The Stoics believed that Divine Reason or Fate rules the universe, and that we are all forced to obey its dictates. You can choose to go along, like a dog running beside the cart to which he is tied; or you can be dragged along by the cart; but you're going with the cart.
Our duty consists in joyful assent to the decrees of Fate. And so apathy--freedom from all passion and emotion--is the highest emotional goal. Utter indifference to external things is the key to a life lived well, if you're a Stoic. Epictetus (A.D. 50) had it down: "If you caress your wife or child, say to yourself that it is not different than if you were caressing any person. Then, if he dies, you will be unaffected." A lovely way of life, isn't it?
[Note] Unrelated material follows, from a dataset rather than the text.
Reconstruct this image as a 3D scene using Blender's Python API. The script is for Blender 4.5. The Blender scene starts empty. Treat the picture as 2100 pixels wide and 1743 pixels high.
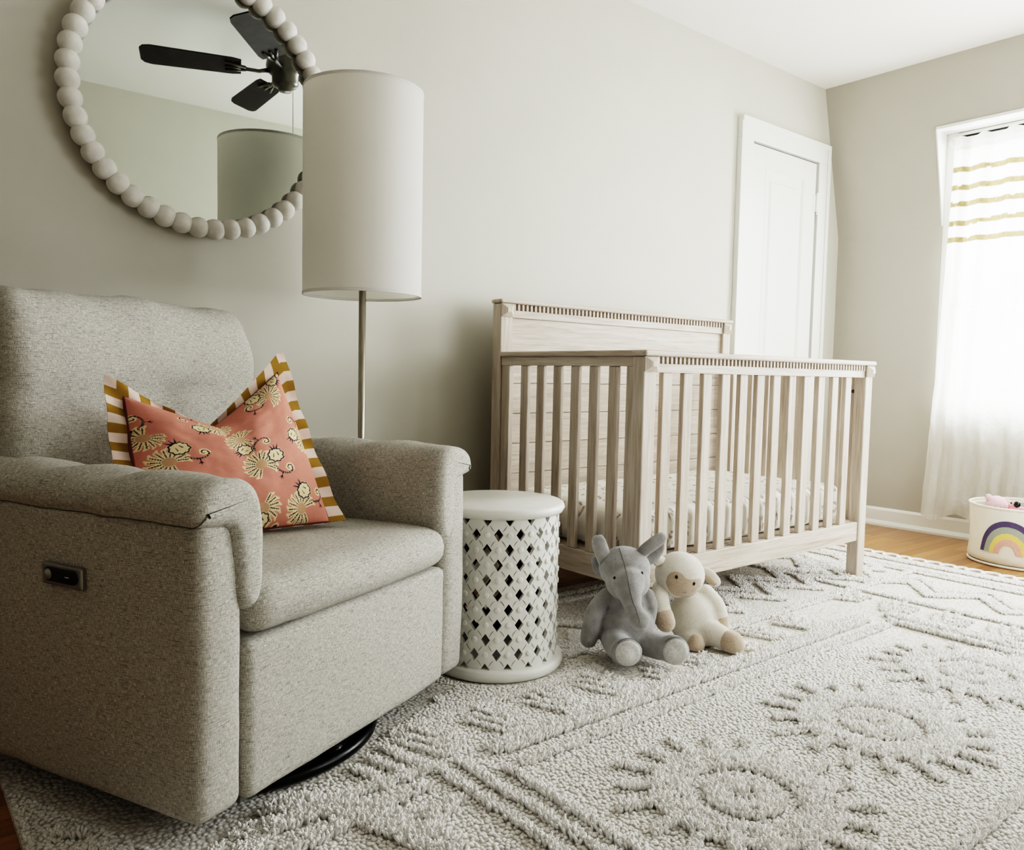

The Stoics believed that the universe is perfectly rational. The active principle is fire. God, or Divine Providence, is a universal, cosmic principle who forms, orders, and rules the universe. His highest manifestation is Reason, the ruling principle in mankind. The Stoics saw the universe as eternally cycling from destruction to rebirth (cf. 2 Peter 3:7, a passage often cited erroneously as having Stoic influence). All is ordered in the Stoic world.
And so logic becomes especially important for the Stoics. It is not just a tool, as with Aristotle, but a significant part of philosophy itself. Grammar and learning occur only through the bodily senses; they are tested by reason, and if stable and ordered, they are valuable.
The Stoics strongly influenced later politics and thought, especially the doctrine of natural law as expressing the universal decrees of Divine Reason. Universal and classical Roman Law was based more on Stoicism than any other single source.